The combination of VW’s establishment advantage and Tesla’s sudden growing pains is the key reason Diess thinks his company can round into first place:
- VW has invested over €52 billion to develop battery-powered EVs, and doubled the number of all-electric vehicles it sold to 369,000 last year — Tesla delivered 936,000. This year, VW plans to sell 700,000 EVs, while Musk has suggested his firm will deliver 1.5 million.
- But while VW’s EV plant in Saxony is running at full capacity and its factories in China are back online, Tesla is still struggling with supply chain backlogs — last week, Musk called the company’s German and US plants “gigantic money furnaces” that are “losing billions of dollars.” Musk also began laying off 10% of Tesla’s workforce earlier this month, which has already earned the company a class action lawsuit.

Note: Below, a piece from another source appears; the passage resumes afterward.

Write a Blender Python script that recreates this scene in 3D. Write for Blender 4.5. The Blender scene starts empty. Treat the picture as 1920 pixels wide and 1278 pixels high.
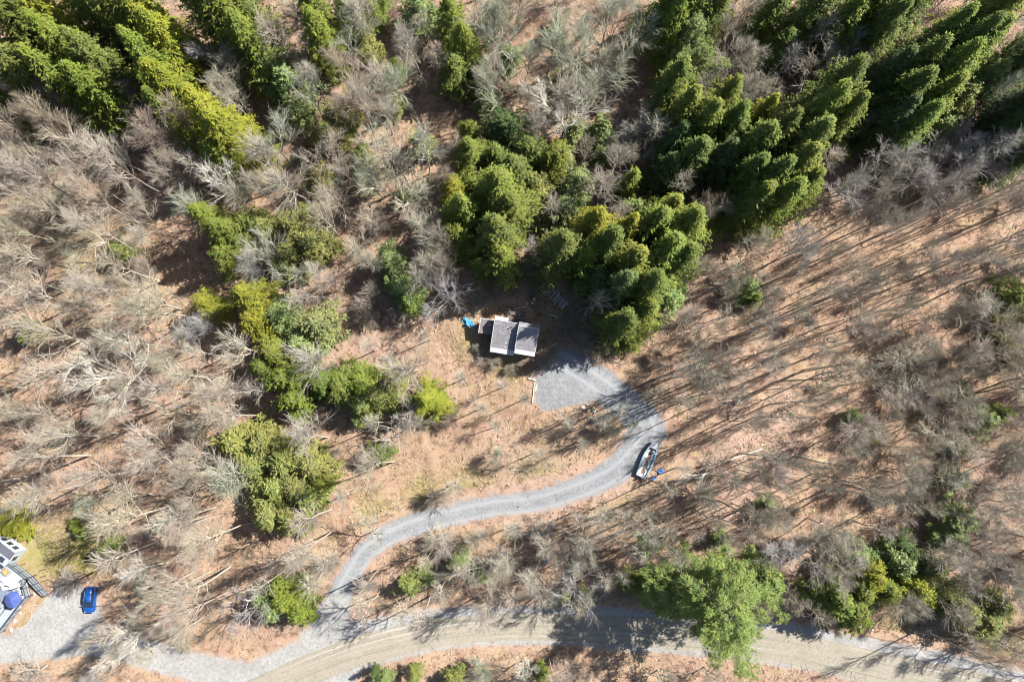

“Elon must simultaneously ramp up two highly complex factories in Austin and Grünheide and expand production in Shanghai,” Diess said, according to German newspaper Handesblatt. “That will cost him strength.”
Troll Wars: Diess included a meme in his presentation to employees that he tweeted earlier this month, in which actor Jason Momoa, representing VW, is seen sneaking up on Henry Cavill, representing Tesla. One may be German and the other South African, but Diess sure knows how to speak Elon’s language.